The Day

Son of British military leader who forged unlikely friendship, dies at 91

- By MATT SCHUDEL

Two fathers fought against each other in World War II, commanding opposing armies across the deserts of North Africa. Each was a general who bore the title of field marshal: Bernard Montgomery, the British military leader who led Allied forces to victory at the second battle of El Alamein in Egypt in 1942; and his German counterpar­t, Erwin Rommel, known as the “Desert Fox.”

Years later, after the smoke of war had cleared and the generals had died, their sons formed an unlikely peacetime alliance. Each of them — David Montgomery and Manfred Rommel — was his father’s only son. Both were born in 1928, served briefly in the military and had successful careers. They also shared parallel personal histories that perhaps only they could fully understand.

“We first met in 1979 when he came on an official visit to Britain,” Montgomery told Britain’s Telegraph newspaper in 2013. “We were the same age, to within three months. We were the only sons of famous, opposing generals. We had a great deal in common.”

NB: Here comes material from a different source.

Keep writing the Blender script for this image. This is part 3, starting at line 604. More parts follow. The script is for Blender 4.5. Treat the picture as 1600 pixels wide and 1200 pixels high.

Rommel spent almost 22 years as the mayor of Stuttgart, Germany, charting a progressiv­e path marked by reconcilia­tion and support for the city’s Jewish and immigrant communitie­s. He died in 2013 at 84.

Montgomery, who inherited his father’s title of Viscount Montgomery of Alamein when Field Marshal Montgomery died in 1976, was an engineer and business executive and later a member of the British Parliament. He died Jan. 8 at age 91; his family announced his death with a notice in the Telegraph without providing further details.

Montgomery also co-wrote a book about his father, who drove Erwin Rommel’s forces across the desert from Egypt to Tunisia before forcing them to surrender in 1943, and later led Allied ground forces during the D-Day invasion of 1944.

“I remain convinced that as a general, both in the desert and in northwest Europe, my father was the right man at the right time in the right place,” Montgomery wrote in “The Lonely Leader: Monty 1944-45” (1994). He added, however, that the praise lavished on his war hero father “had its effect on his character,” resulting in “friction and irritation” with his only son.